Ruang kelas III dan IV, misalnya, hanya beratap terpal dengan kayu penyanggah yang tak kokoh. Dinding kelas hanya dibuat dari anyaman bambu. Di beberapa bagiannya kini bahkan bolong. Tak ada hiasan atau foto-foto pahlawan di dinding.

Akibatnya, siswa harus belajar di atas gundukan tanah yang tak rata. Di tengah-tengah kelas juga terdapat genangan air sisa hujan deras kemarin. Air hujan memang selalu masuk ke dalam kelas melalui lubang-lubang di terpal.

Selain itu, sudut-sudut ruangan kelas dijadikan tempat penyimpanan besi-besi sisa bangunan. Saat Siti menyusun angka kelipatan tujuh dengan sepuluh jari tangannya, terdengar jelas teriakan adik-adik kelasnya yang tengah belajar ilmu pengetahuan alam di ruang sebelah.

"Dalam mengamankan lingkungan...," teriak salah satu siswa kelas III.

Siti dan kawannya yang lain juga terganggu dengan belasan siswa yang bermain bola di samping kelas. Belum lagi suara sirene dari pedagang es krim.

Dinding dari anyaman mambu membuat berbagai suara dari luar sekolah mudah menyusup masuk dan mengacaukan konsentrasi murid. Gangguan lainnya, mereka harus duduk berimpitan lantaran satu meja digunakan untuk tiga murid.
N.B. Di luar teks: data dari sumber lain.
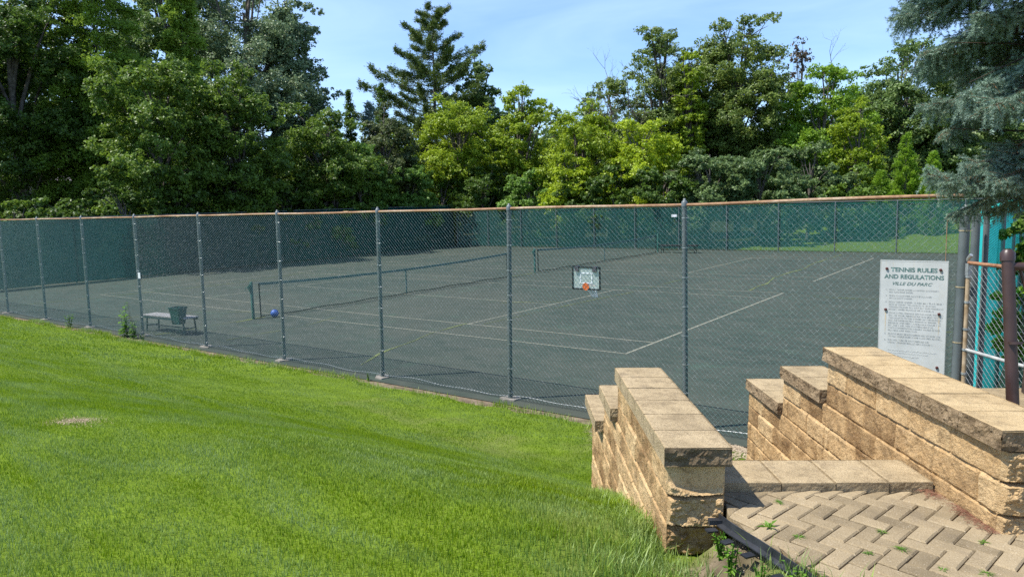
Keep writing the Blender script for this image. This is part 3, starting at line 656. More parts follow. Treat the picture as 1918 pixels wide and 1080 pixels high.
BAY = 3.03
WIRE_TURQ = simple('turquoise_coated_wire', (.03, .50, .46), (.08, .62, .58), 6, .5, .5)
def link_panel(width, height, r=.0023, w_=.0353, name='wire_mesh'):
    """woven zigzag wires: real tubes of triangular section; x along the bay, z up"""
    nw = int(round(width / w_)); nz_ = int(height / w_) + 1; k = np.arange(nz_)
    zz = .03 + k * w_; i = np.arange(nw)
    sgn = np.where((k[None] + i[:, None]) % 2 == 0, 1, -1)
    x = (i[:, None] + .5 + .5 * sgn) * width / nw; y = .0028 * sgn; z = np.broadcast_to(zz, x.shape)
    P = np.stack([x, y, z], -1)                                   # wires, knots, 3
    th = np.arange(3) * 2 * np.pi / 3 + .5
    off = np.stack([np.cos(th) * r, np.sin(th) * r, 0 * th], -1)
    off2 = off.copy(); V = P[:, :, None] + off2[None, None]
    n = nw * nz_; idb = np.arange(n).reshape(nw, nz_)[:, :-1, None] * 3; j = np.arange(3)[None, None]; jk = (j + 1) % 3
    q = np.stack([idb + j, idb + jk, idb + 3 + jk, idb + 3 + j], -1).reshape(-1, 4)
    mb = MB(); mb.add(V.reshape(-1, 3), q)
    return mb
PANEL = link_panel(BAY, 3.02).mesh('wire_mesh')
PANEL_LOW = link_panel(BAY, 2.62, .0030).mesh('wire_mesh')

def post_mesh(h, r, name='fence_post', cap=True):
    mb = MB(); mb.tube([(0, 0, -.05), (0, 0, h)], r, 14)
    if cap: mb.tube([(0, 0, h - .03), (0, 0, h + .035), (0, 0, h + .05), (0, 0, h + .062)], [r + .004, r + .004, r * .75, r * .3], 12); mb.box((0, 0, h + .045), (.03, .022, .075))
    return mb.mesh(name, True)
def band_mesh(h, r, n=8):
    mb = MB()
    for z in (0,):
        mb.tube([(0, 0, z - .006), (0, 0, z + .006)], r + .004, 12); mb.tube([(r, -r * .6, z), (r + .022, -r * .2, z + .004), (r + .012, r * .9, z)], .0025, 4)
    return mb.mesh('tie_band')
def footing_mesh(seed):
    mb = MB(); rr = np.random.default_rng(seed); n = 12; th = np.arange(n) * 2 * np.pi / n; rad = rr.uniform(.12, .19, n); v = np.c_[np.cos(th) * rad, np.sin(th) * rad * .8, 0 * th + .025]; lo = v.copy(); lo[:, :2] *= 1.12; lo[:, 2] = -.03
    mb.add(np.r_[v, lo], [list(range(n))] if False else [[i, (i + 1) % n, n + (i + 1) % n, n + i][::-1] for i in range(n)]); mb.add(v, [list(range(n))]); return mb.mesh('footing')
CONC = simple('old_concrete', (.13, .125, .105), (.24, .22, .19), 9, .9, .1, bmp=.3)

FH = 3.13; PR = .038
posts_x = [-30.0 + 0 * k for k in ()] 
PXS = [.03 - 3.03 * k for k in range(10, -1, -1)] + [3.10]
GF = empty('chain_link_fence', (0, -4.1, 0), 'tall grey green chain link fence with a rusty top rail across the whole view', 'fence')
pm, bm_, fm = post_mesh(FH, PR), band_mesh(FH, PR), footing_mesh(4)
for k, px in enumerate(PXS):
    lean = .085 if px < 1 else -.01
    o = link('fence_post', pm, POST, GF); o.location = (px, 0, 0); o.rotation_euler = (0, lean / FH, 0)
    for q in range(8): link('tie_band', bm_, GALV, o).location = (0, 0, .12 + (FH - .3) * q / 7)
    f_ = link('footing', fm, CONC, o); f_.rotation_euler = (0, 0, k * 1.3)
CX_ = 6.31
cpm = post_mesh(2.98, .053); co = link('corner_post', cpm, POST, GF); co.location = (CX_, 0, 0); co.rotation_euler = (0, .012, 0)
cbm = band_mesh(0, .053); brass = simple('brass_band', (.30, .24, .13), (.45, .38, .24), 20, .5, .5)
for q in range(5): link('tie_band', cbm, brass, co).location = (0, 0, .3 + .62 * q)
co['label'] = 'thick grey corner post beside the rules sign'
rail = MB(); xs = np.concatenate([np.arange(-30.2, 6.3, .5), [6.33]]); sag = .004 * np.sin(xs * 1.7) + .004 * np.sin(xs * .61 + 1)
rail.tube(np.c_[xs, 0 * xs + .0, FH - .005 + sag + .045 * sm((xs - 3) / 3.3)], .0225, 10)
for xx in np.arange(-29, 6, 3.03 * 2): rail.tube([(xx + .9, 0, FH - .005), (xx + 1.06, 0, FH - .005)], .026, 10)
rail.build('top_rail', RUST, GF, True)
mb = MB()
for xx in np.arange(-29.9, 6.2, .62): 
    th = np.linspace(0, 5.6, 9); mb.tube(np.c_[xx + .006 * th, .026 * np.cos(th), FH - .007 + .026 * np.sin(th)], .002, 3)
mb.build('rail_ties', GALV, GF)
xs = np.linspace(-30.2, 6.3, 300); mb = MB(); mb.tube(np.c_[xs, .004 + 0 * xs, .055 + .018 * np.sin(xs * 2.07) + .012 * np.sin(xs * 5.1)], .0032, 5); mb.build('tension_wire', GALV, GF)
px = PXS[:]; 
for k in range(len(px)):
    x0 = px[k]; x1 = px[k + 1] if k + 1 < len(px) else CX_ - .04
    o = link('wire_mesh', PANEL, WIRE_TEAL if k == len(px) - 1 else (WIRE_DEEP if k < 6 else WIRE), GF); o.location = (x0 + .005, -PR * .95, 0); o.scale = ((x1 - x0) / BAY, 1, 1.02)
    o.rotation_euler = (.0, 0, 0)
# tension bar at the corner
mb = MB(); mb.box((CX_ - .13, -.042, 1.5), (.006, .02, 2.9)); mb.build('tension_bar', RUST, GF)

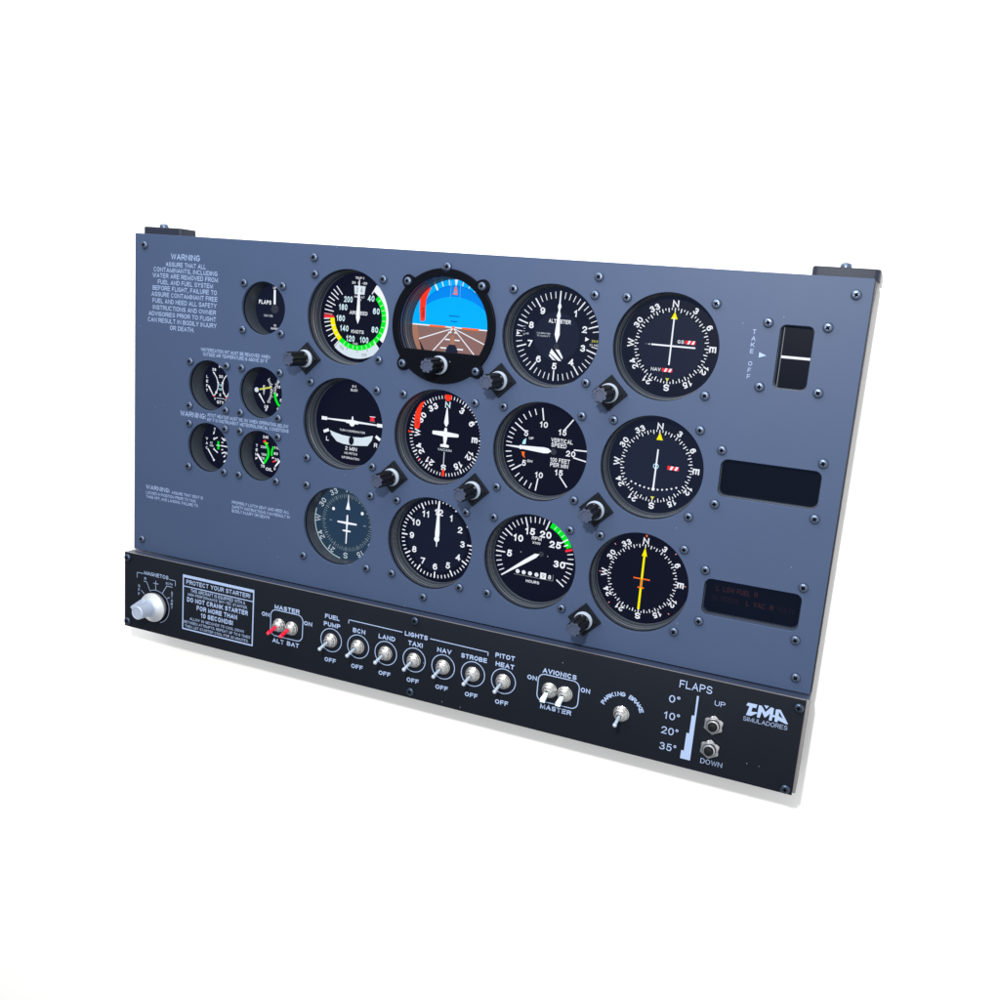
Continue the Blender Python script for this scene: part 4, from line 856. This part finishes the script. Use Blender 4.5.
# ------------------------------------------------------------------ toggle switches
def toggle(x, y, kind, label):
    g = G(); hexr = lambda a, j: 1.0
    z = -12
    g.lathe([(6.5, z - 0.02), (6.5, z - 0.7), (6.1, z - 0.9)], 'chrome', 40)
    g.lathe([(6.1, z - 0.9), (6.1, z - 2.4), (5.7, z - 2.9), (5.0, z - 3.1)], 'chrome', 40)
    g.lathe([(5.0, z - 3.1), (4.9, z - 4.6), (4.5, z - 4.8), (4.6, z - 5.2), (4.3, z - 5.5), (4.3, z - 6.0), (3.7, z - 6.9), (2.4, z - 7.5), (1.8, z - 7.5)], 'chrome', 40)
    g.lathe([(1.8, z - 7.5), (1.7, z - 6.2), (0.1, z - 6.1)], 'pit_shade', 24)
    t = build('toggle_switch', g, root, (x, y, 0), smooth=25, label=label)
    g = G()
    if kind == 'silver':
        g.rod((0, -0.1, z - 6.3), (0, -2.4, z - 17.6), 1.3, 1.3, 'lever_metal'); g.rod((0, -2.2, z - 16.6), (0, -2.6, z - 18.2), 1.25, 1.4, 'pointer_ring', ball=1.8)
        build('switch_lever', g, t, (x, y, 0), smooth=40)
    elif kind == 'red':
        g.rod((0, -0.1, z - 6.6), (0, -2.6, z - 17.2), 1.55, 1.7, 'red_plastic', ball=1.72); build('switch_lever', g, t, (x, y, 0), smooth=40, label='red plastic lever')
    else:
        g.rod((0, -0.1, z - 6.4), (0, -0.6, z - 8.6), 1.2, 1.2, 'polished_steel')
        a0 = Vector((0, -0.5, z - 8)); a1 = Vector((0, -3.0, z - 17.2)); V = []
        for cc, w_, h_ in ((a0, 1.5, 1.2), (a1, 2.1, 1.4), (a1 + Vector((0, -0.1, -0.5)), 1.7, 1.0)):
            for sx_, sy_ in ((-1, -1), (1, -1), (1, 1), (-1, 1)): V.append((cc.x + sx_ * w_, cc.y + sy_ * h_, cc.z))
        F = [(0, 1, 2, 3), (8, 11, 10, 9)] + [(j * 4 + i, j * 4 + (i + 1) % 4, (j + 1) * 4 + (i + 1) % 4, (j + 1) * 4 + i) for j in range(2) for i in range(4)]
        g.add(V, F, 'white_plastic'); build('switch_lever', g, t, (x, y, 0), smooth=30, label='white plastic lever')
    return t
YS = -193.0
toggle(-139.6, -190.3, 'red', 'red-levered toggle switch above ALT'); toggle(-126.2, -190.5, 'red', 'red-levered toggle switch above BAT')
t0 = toggle(-84.4, YS, 'silver', 'silver toggle switch under FUEL PUMP')
for i, n in enumerate(('BCN', 'LAND', 'TAXI', 'NAV', 'STROBE', 'PITOT HEAT')): copy_part(t0, root, (-56.4 + 27.87 * i, YS, 0), 'silver toggle switch under ' + n)
toggle(123.8, -191.0, 'white', 'left white-levered avionics toggle switch'); toggle(137.0, -191.2, 'white', 'right white-levered avionics toggle switch')
copy_part(t0, root, (184.8, -196.4, 0), 'silver toggle switch under PARKING BRAKE')
# push buttons
pb = None
for x, y, lb in ((257.0, -187.0, 'push button under UP'), (256.6, -206.9, 'push button above DOWN')):
    if pb is None:
        g = G(); z = -12
        g.lathe([(5.9, z - 0.05), (5.9, z - 0.8), (5.6, z - 1.0)], 'polished_steel', 48)
        hx = lambda a, j: (math.cos(math.pi / 6) / math.cos(((a) % (math.pi / 3)) - math.pi / 6)) if j in (0, 1) else 1
        g.lathe([(7.9, z - 0.05), (7.9, z - 2.8), (6.6, z - 3.3), (5.4, z - 3.5), (5.3, z - 4.1)], 'polished_steel', 96, mod=hx, rot=0.5)
        g.lathe([(5.4, z - 4.0), (5.2, z - 5.0), (4.6, z - 6.0), (3.7, z - 6.4), (3.5, z - 6.0)], 'polished_steel', 48)
        pb = build('push_button', g, root, (x, y, 0), smooth=30, label='black ' + lb)
        g = G(); g.lathe([(3.4, z - 5.0), (3.4, z - 8.0), (3.1, z - 8.6), (2.3, z - 8.9), (0.1, z - 9.0)], 'knob_black', 40); build('button_cap', g, pb, (x, y, 0), smooth=35)
    else: copy_part(pb, root, (x, y, 0), 'black ' + lb)

# ------------------------------------------------------------------ lettering printed on the strip
ZS = -12.05
B = 0.036
LM = 'lettering'
g = G()
g.text('MAGNETOS', -283.1, -169.5, 3.7, ZS, LM, w=29.5, bold=0.015)
for a_, b_ in (((-306.7, -176.2), (-306.7, -170.6)), ((-306.9, -170.8), (-299, -170.8)), ((-267.4, -170.8), (-259.6, -170.8)), ((-259.8, -170.6), (-259.8, -176)),
               ((-301.6, -188.2), (-297.6, -191.1)), ((-298.4, -178.2), (-294.8, -178.5)), ((-294.8, -178.5), (-290.3, -187.2)), ((-283.6, -175.2), (-283.6, -184.8)), ((-286.5, -178), (-280.4, -178)),
               ((-275.6, -186.4), (-270.2, -177.9)), ((-270.2, -177.9), (-263.4, -177.9)), ((-270, -190.6), (-266.5, -188.8))): g.line(a_, b_, 0.5, ZS, LM)
for t, y in zip('OFF', (-184.2, -188.3, -192.4)): g.text(t, -304.2, y, 2.7, ZS, LM, bold=0.01)
g.text('R', -296.5, -175.4, 2.6, ZS, LM, bold=0.01); g.text('BOTH', -267.2, -175.2, 2.3, ZS, LM, w=8, bold=0.0)
for t, y in zip('START', (-183.7, -187.4, -191.3, -195.0, -198.7)): g.text(t, -263.8, y, 2.6, ZS, LM, bold=0.01)
g.arc(-283.4, -201.3, 16.2, 16.6, -22, 160, ZS, LM)
build('magneto_lettering', g, low, smooth='flat')
g = G()
def frame(g, x0, x1, y0, y1, w, r, m, n=5):
    a = rrect(x0, x1, y0, y1, r, n); b = rrect(x0 + w, x1 - w, y0 + w, y1 - w, max(0.1, r - w), n); k = len(a)
    g.add([(x, y, ZS) for x, y in a + b], [(i, (i + 1) % k, k + (i + 1) % k, k + i) for i in range(k)], m)
frame(g, -251, -168.6, -217.2, -162.4, 1.3, 0.5, LM); g.line((-249.7, -164.4), (-169.9, -164.4), 1.5, ZS - 0.03, LM); g.line((-249.8, -173.8), (-169.8, -173.8), 0.9, ZS - 0.03, LM)
for t, xa, xb, y, h, b_ in (('PROTECT YOUR STARTER!', -246.8, -173.2, -169.1, 4.3, 0.022), ('THIS AIRCRAFT IS EQUIPPED WITH A', -241.5, -178.5, -176.9, 3.4, 0.012), ('HIGH PERFORMANCE SKY-TEC STARTER.', -244.6, -175.8, -181.1, 2.6, 0.008),
        ('DO NOT CRANK STARTER', -245.6, -175.1, -186.2, 4.6, B), ('FOR MORE THAN', -234, -187, -192.7, 4.6, B), ('10 SECONDS!', -229, -191.8, -199.2, 4.6, B),
        ('ALLOW 30 SECONDS TO COOL DOWN', -242, -179, -205.0, 2.6, 0.008), ('BETWEEN ATTEMPTS. REPEAT UP TO 6 TIMES', -248.9, -171.8, -209.2, 2.6, 0.008), ('THEN LET STARTER COOL FOR 30 MINUTES.', -247.8, -173.7, -213.3, 2.6, 0.008)):
    g.text(t, (xa + xb) / 2, y, h, ZS, LM, w=xb - xa, bold=b_)
build('starter_placard', g, low, smooth='flat', label='framed starter warning text')
g = G()
frame(g, -150, -114.4, -201.9, -176.2, 0.8, 6, LM); frame(g, 112.8, 148.9, -202.6, -178.2, 0.8, 6, LM)
for t, xa, xb, y, h in (('MASTER', -145.8, -118.8, -173.6, 4.1), ('ON', -159.6, -151.0, -183.0, 3.9), ('ON', -113.6, -104.9, -182.7, 3.9), ('ALT', -146.8, -134.4, -206.1, 4.1), ('BAT', -131, -118, -205.9, 4.1),
        ('FUEL', -91.8, -76.8, -171.4, 4.1), ('PUMP', -92.7, -75.6, -178.6, 4.1), ('BCN', -62.6, -50.0, -178.5, 4.1), ('LAND', -36.6, -20.2, -178.6, 4.1), ('TAXI', -7.4, 6.6, -178.5, 4.1), ('NAV', 20.6, 34, -178.5, 4.1),
        ('STROBE', 43.2, 66.8, -178.7, 4.1), ('PITOT', 74, 91.3, -171.5, 4.1), ('HEAT', 74.8, 91.5, -179, 4.1), ('LIGHTS', -11.2, 10.9, -170.7, 4.1),
        ('AVIONICS', 116.4, 145.3, -175.4, 4.1), ('ON', 103.5, 112.0, -184.0, 3.9), ('ON', 149.8, 157.6, -184.5, 3.9), ('MASTER', 117.0, 143.9, -206.4, 4.1)):
    g.text(t, (xa + xb) / 2, y, h, ZS, LM, w=xb - xa, bold=B)
for i in range(7):
    x = -84.4 + 27.9 * i; g.arc(x, YS, 10.4, 11.1, 0, 360, ZS, LM, 64); g.text('OFF', x, -212.0, 4.0, ZS, LM, w=11.8, bold=B)
for a_, b_ in (((-67.3, -173.6), (-67.3, -169.9)), ((-67.6, -170.2), (-13.6, -170.4)), ((13.2, -170.6), (67.6, -170.9)), ((67.3, -170.7), (67.3, -174.0))): g.line(a_, b_, 0.75, ZS, LM)
s_ = 'PARKING BRAKE'
for i, ch in enumerate(s_):
    if ch == ' ': continue
    a = -66 + 132 * (i / (len(s_) - 1)); r_ = 17.0; g.text(ch, 184.8 + r_ * math.sin(R(a)), -197.2 + r_ * math.cos(R(a)), 3.6, ZS, LM, rot=-a, bold=B)
build('switch_lettering', g, low, smooth='flat')
g = G()
g.text('FLAPS', 239.9, -160.9, 6.2, ZS, LM, w=25, bold=0.008)
for t, xa, xb, y in (('0°', 220.7, 229.4, -174.7), ('10°', 218.2, 230.8, -188.9), ('20°', 217.8, 231.1, -201.4), ('35°', 217.8, 231.1, -214.8)): g.text(t, (xa + xb) / 2, y, 6.0, ZS, LM, w=xb - xa, bold=0.006)
g.text('UP', 259.4, -170.1, 4.1, ZS, LM, w=8, bold=0.0); g.text('DOWN', 258.9, -218.8, 4.1, ZS, LM, w=16.6, bold=0.0)
g.poly([(243.1, -167.7), (241.6, -167.7), (241.6, -184.2), (239.6, -184.2), (239.4, -199.3), (237.3, -199.3), (237.1, -214.3), (235, -214.3), (234.9, -221.2), (242.7, -221.2)], ZS, LM)
build('flap_lettering', g, low, smooth='flat')
g = G()
g.poly([(278.6, -166.2), (279.6, -164.0), (286.4, -163.9), (285.9, -166.9), (283.3, -166.9), (282.8, -170.4), (287.2, -169.9), (287.1, -170.8), (282.8, -173.9), (279.4, -173.9), (281.0, -166.7)], ZS, LM)
g.poly([(287.6, -164.0), (289.7, -164.1), (292.9, -168.3), (296.4, -163.6), (298.6, -163.9), (298.4, -169.1), (300.0, -169.2), (300.0, -164.4), (302.5, -163.9), (303.5, -164.1), (310.1, -173.8), (308.5, -174.0), (302.6, -172.3), (302.4, -173.9), (300.2, -174.1), (300.2, -170.9), (298.3, -170.7), (298.2, -173.9), (296.1, -174.0), (296.4, -168.5), (293.5, -172.4), (292.7, -172.6), (290.3, -168.5), (289.4, -173.9), (287.3, -173.7)], ZS, LM)
g.poly([(302.5, -165.6), (305.9, -170.4), (302.6, -169.0)], ZS - 0.04, 'black_paint'); g.poly([(291.2, -163.1), (294.9, -163.1), (293.2, -165.7)], ZS, LM)
g.text('SIMULADORES', 293.9, -176.9, 3.4, ZS, LM, w=32.3, bold=-0.006)
build('maker_logo', g, low, smooth='flat')
print('objects', len(bpy.data.objects))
"Kita keganggu belajarnya. Tapi, kita harus konsentrasi biarpun kelasnya begini. Kita ingin supaya cepat dibangun," kata Siti dengan logat Sunda kental saat ditemui Kompas.com, Selasa (22/3/2011).

Panas pun kepanasan

Kesulitan belajar seperti itu tak hanya dirasakan siswa-siswi kelas III dan IV SD Taruma Jaya I. Siswa kelas III dan IV SD Taruma Jaya II yang memakai kedua ruang itu pada siang harinya juga bernasib sama. Bahkan, kesulitan mereka bertambah lantaran panasnya sinar matahari yang menembus terpal.

"Kadang ada siswa yang bawa air dari rumah buat siram kepalanya. Panas kalau siang," kata Rohman (43), salah satu guru.

"Kalau hujan, siswa kelas III dan IV digabung ke kelas lain. Sempit-sempitanlah," tambah dia.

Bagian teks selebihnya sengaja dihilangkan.